Editor’s Note: This is crossposted at Professor Scot McKnight’s Beliefnet blog, Jesus Creed. The first post in this series is found here.
Intelligent Design and the Deity
In the predominant narrative, Charles Darwin was a humble scientist who proposed a strictly scientific theory. Upon publication of The Origin of Species in 1859, religious folks like Bishop Wilberforce voiced theological objections to it; and thus began the most salient episode in the ‘war between science and religion.’ Many Christians adopt a similar narrative, but suggest this was all a misunderstanding; Darwin’s theory simply has nothing to do with religious or philosophical questions.
If I may be so bold, I’d like to suggest that both narratives are wrong.


(For a good, short critique of the “conflict thesis” of science and religion, see God’s Undertaker by Oxford’s John Lennox.) If one reads The Origin, the fact that Darwin is presupposing certain views of God and creation fashionable in Victorian England is striking. This theory involved more than strictly scientific questions from the beginning.
One such theological conception common in this debate (touched upon by RJS in a recent post) involves whether God is a “tinkerer.” Kenneth Miller, Catholic Darwinist of Brown University, sums up this view well. He thinks that neo-Darwinism’s view of God is better than ID’s:

The God of the intelligent design movement is way too small…. In their view, he designed everything in the world and yet he repeatedly intervenes and violates the laws of his own creation. Their God is like a kid who is not a very good mechanic and has to keep lifting the hood and tinkering with the engine.

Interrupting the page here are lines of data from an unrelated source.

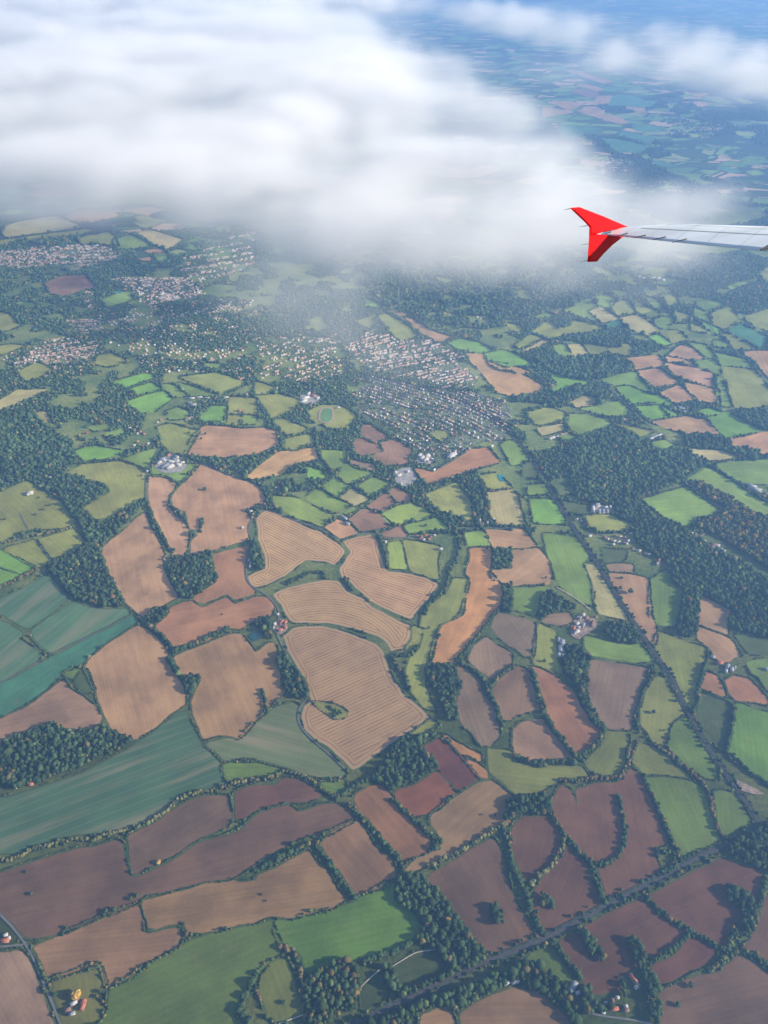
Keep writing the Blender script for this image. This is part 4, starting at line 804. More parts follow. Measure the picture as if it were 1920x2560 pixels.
# ---------------------------------------------------------------- ground
def ground_mat():
    s = N('ground'); P = s.pos()
    sep = s.n('ShaderNodeSeparateXYZ'); s.l(P, sep.inputs[0])
    fine = s.noise(P, 1 / 12., 4, .7); big = s.noise(P, 1 / 200., 4, .6)
    near = s.mix(s.ramp(big, .35, .65), (.10, .14, .045), (.20, .22, .065))
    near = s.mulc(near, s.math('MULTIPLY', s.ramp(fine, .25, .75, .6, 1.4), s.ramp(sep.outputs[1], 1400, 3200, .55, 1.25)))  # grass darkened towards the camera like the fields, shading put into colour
    # far country: hedged mosaic of meadows, ploughland and woods
    warp = s.n('ShaderNodeVectorMath', operation='ADD'); s.l(P, warp.inputs[0])
    wn = s.n('ShaderNodeTexNoise'); s.l(P, wn.inputs['Vector']); wn.inputs['Scale'].default_value = 1 / 500.
    s.l(s.mulc(wn.outputs[1], 260.), warp.inputs[1])
    mp = s.scale(warp.outputs[0], 1 / 300., 1 / 190., 1 / 900., R(25))
    vo = s.n('ShaderNodeTexVoronoi', feature='F1', distance='CHEBYCHEV'); s.l(mp, vo.inputs['Vector']); vo.inputs['Scale'].default_value = 1
    ve = s.n('ShaderNodeTexVoronoi', feature='F2', distance='CHEBYCHEV'); s.l(mp, ve.inputs['Vector']); ve.inputs['Scale'].default_value = 1
    edge = s.math('SUBTRACT', ve.outputs['Distance'], vo.outputs['Distance'])
    r = s.n('ShaderNodeValToRGB'); r.color_ramp.interpolation = 'CONSTANT'
    sepc = s.n('ShaderNodeSeparateXYZ'); s.l(vo.outputs['Color'], sepc.inputs[0]); s.l(sepc.outputs[0], r.inputs[0])
    e = r.color_ramp.elements; cols = [(0, (.07, .10, .04)), (.18, (.16, .26, .07)), (.4, (.22, .34, .09)), (.56, (.11, .19, .07)), (.66, (.30, .32, .12)), (.78, (.55, .38, .22)), (.92, (.07, .10, .04))]
    e[0].position = 0; e[0].color = (*cols[0][1], 1); e[1].position = cols[1][0]; e[1].color = (*cols[1][1], 1)
    for p_, c_ in cols[2:]: k = e.new(p_); k.color = (*c_, 1)
    far = s.mix(s.ramp(edge, .03, .09, 1, 0), r.outputs[0], (.035, .055, .03))
    wood = s.math('ADD', s.noise(P, 1 / 1700., 6, .62), s.math('MULTIPLY', s.math('SUBTRACT', fine, .5), .05))
    far = s.mix(s.ramp(wood, .53, .57), far, (.05, .075, .045))
    far = s.mulc(far, s.ramp(fine, .2, .8, .8, 1.2))
    f = s.ramp(s.math('ADD', sep.outputs[1], s.math('MULTIPLY', sep.outputs[0], -.25)), 5600, 6400)
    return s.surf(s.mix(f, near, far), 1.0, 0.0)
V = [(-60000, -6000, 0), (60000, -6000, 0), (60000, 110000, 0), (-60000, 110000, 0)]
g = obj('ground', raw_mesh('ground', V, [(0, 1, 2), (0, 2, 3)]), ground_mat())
tag(g, 'rough green ground between the fields with distant hedged countryside', kind='structure')

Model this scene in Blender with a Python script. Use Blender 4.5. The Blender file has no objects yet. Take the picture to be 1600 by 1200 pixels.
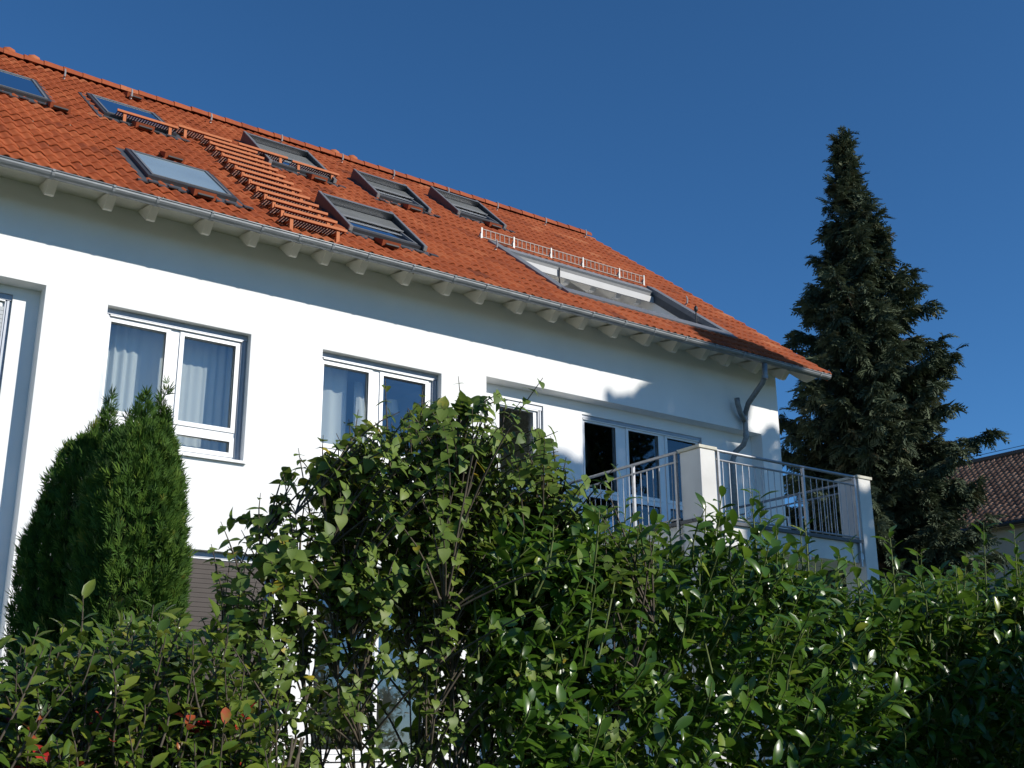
import bpy, math, random
import numpy as np
from mathutils import Vector, Matrix

random.seed(7)
rng = np.random.default_rng(11)
sc = bpy.context.scene
col = sc.collection
R = math.radians
EYE = 1.6                                  # eye height above the ground (heights below are written above the eye)

# ------------------------------------------------------------------ camera, sky, sun, exposure
YAW, PIT, ROL, FPX = R(35.8215), R(17.3634), R(-0.3484), 1824.88
f_ = np.array([math.sin(YAW) * math.cos(PIT), math.cos(YAW) * math.cos(PIT), math.sin(PIT)])
r_ = np.array([math.cos(YAW), -math.sin(YAW), 0.0])
u_ = np.cross(r_, f_)
r2 = math.cos(ROL) * r_ + math.sin(ROL) * u_
u2 = -math.sin(ROL) * r_ + math.cos(ROL) * u_
cam_d = bpy.data.cameras.new('camera')
cam = bpy.data.objects.new('camera', cam_d)
col.objects.link(cam)
cam_d.sensor_width = 36.0
cam_d.lens = FPX / 1600 * 36
cam_d.clip_end = 2000
cam.matrix_world = Matrix(((r2[0], u2[0], -f_[0], 0), (r2[1], u2[1], -f_[1], 0), (r2[2], u2[2], -f_[2], EYE), (0, 0, 0, 1)))
sc.camera = cam

SUN_AZ, SUN_EL = R(150), R(28)             # compass azimuth from +Y, elevation
world = bpy.data.worlds.new('World')
sc.world = world
world.use_nodes = True
wn = world.node_tree.nodes
bg = wn['Background']
sky = wn.new('ShaderNodeTexSky')
sky.sky_type = 'NISHITA'
sky.sun_disc = False
sky.sun_elevation = SUN_EL
sky.sun_rotation = SUN_AZ
sky.altitude = 2200
sky.air_density = 1.0
sky.dust_density = 0.0
sky.ozone_density = 8.0
hsv = wn.new('ShaderNodeHueSaturation')
hsv.inputs['Saturation'].default_value = 1.07
hsv.inputs['Hue'].default_value = .495
world.node_tree.links.new(sky.outputs[0], hsv.inputs['Color'])
world.node_tree.links.new(hsv.outputs[0], bg.inputs[0])
bg.inputs[1].default_value = 0.122
sun_d = bpy.data.lights.new('sun', 'SUN')
sun_d.energy = 4.6
sun_d.angle = R(0.55)
sun_d.color = (1.0, 0.95, 0.86)
sun = bpy.data.objects.new('sun', sun_d)
col.objects.link(sun)
SUN = Vector((math.sin(SUN_AZ) * math.cos(SUN_EL), math.cos(SUN_AZ) * math.cos(SUN_EL), math.sin(SUN_EL)))
sun.rotation_euler = SUN.to_track_quat('Z', 'Y').to_euler()
sun.location = SUN * 60
sc.view_settings.view_transform = 'Standard'
sc.view_settings.look = 'None'
sc.view_settings.exposure = 0.08
sc.view_settings.gamma = 1.0
sc.view_settings.use_curve_mapping = False

# ------------------------------------------------------------------ materials
def nodes_of(name):
    m = bpy.data.materials.new(name)
    m.use_nodes = True
    nt = m.node_tree
    return m, nt, nt.nodes['Principled BSDF'], nt.nodes['Material Output']

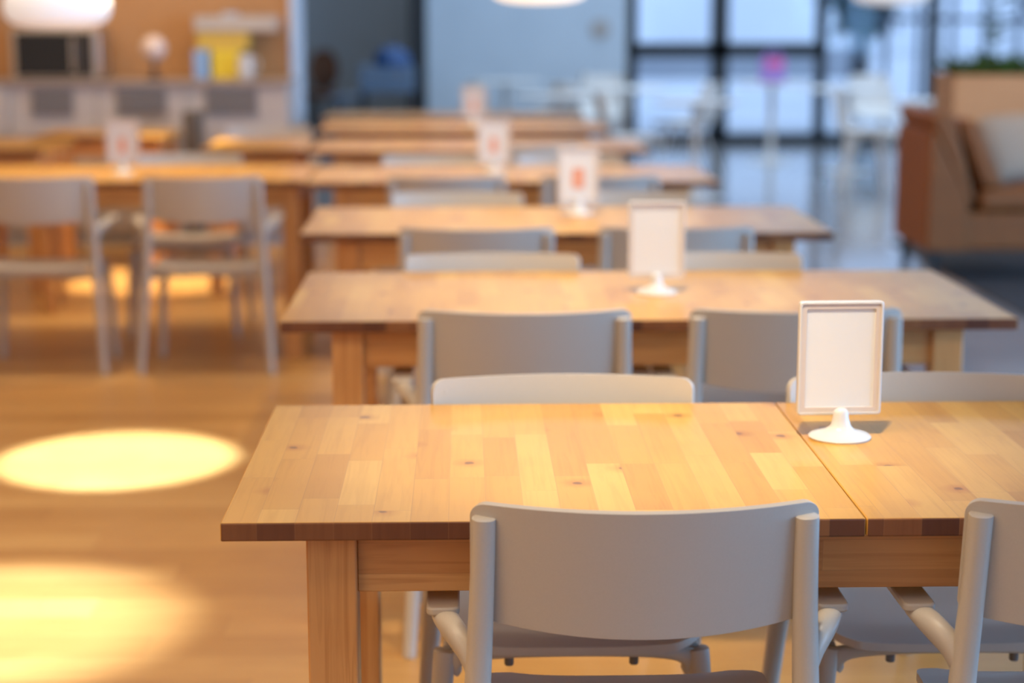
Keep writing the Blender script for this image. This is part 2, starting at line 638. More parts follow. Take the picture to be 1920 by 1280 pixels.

As C.S. Lewis was fond of pointing out, divine action does not require the breaking of laws of nature. So let’s set that aside and make two other observations.
First, if ID is only the proposition that an intelligent cause explains some features of nature better than mere material causes, then the ID advocate is not necessarily committed to intervention in the process of creation. God could (intelligently) set up nature to unfold a certain way. He need not intervene in “gaps.” All ID requires is that intelligent design was involved and that the effects of this design are empirically discernable.
Michael Behe, for example, thinks there were probably not any interventions by God in creation. Other ID theorists think otherwise.
Second, and more to our point, as post-modern philosophers of science often point out, even the questions we ask are from a certain frame of reference. Miller seems to ask, ‘Why would God create a world which he has to tinker with?’ But wouldn’t it be equally valid to ask, ‘Why would God design a process in which he isn’t going to be involved?’
Is “tinkering” really the only way to look at it? Tinkering is a rather loaded term. Did Monet “tinker” or did he add detail, richness, and complexity? Would Monet have been a better artist if instead of tinkering with paintings he created a machine which relied upon a random number generator to manufacture them without his involvement? It might have saved him some work, but it wouldn’t have let him be an artist. (And one supposes God isn’t too concerned with saving work.)
St. Thomas often relied upon the principle that effects cannot be greater than their causes. In this regard, wouldn’t it be odd if the creator of artists should not also be an artist?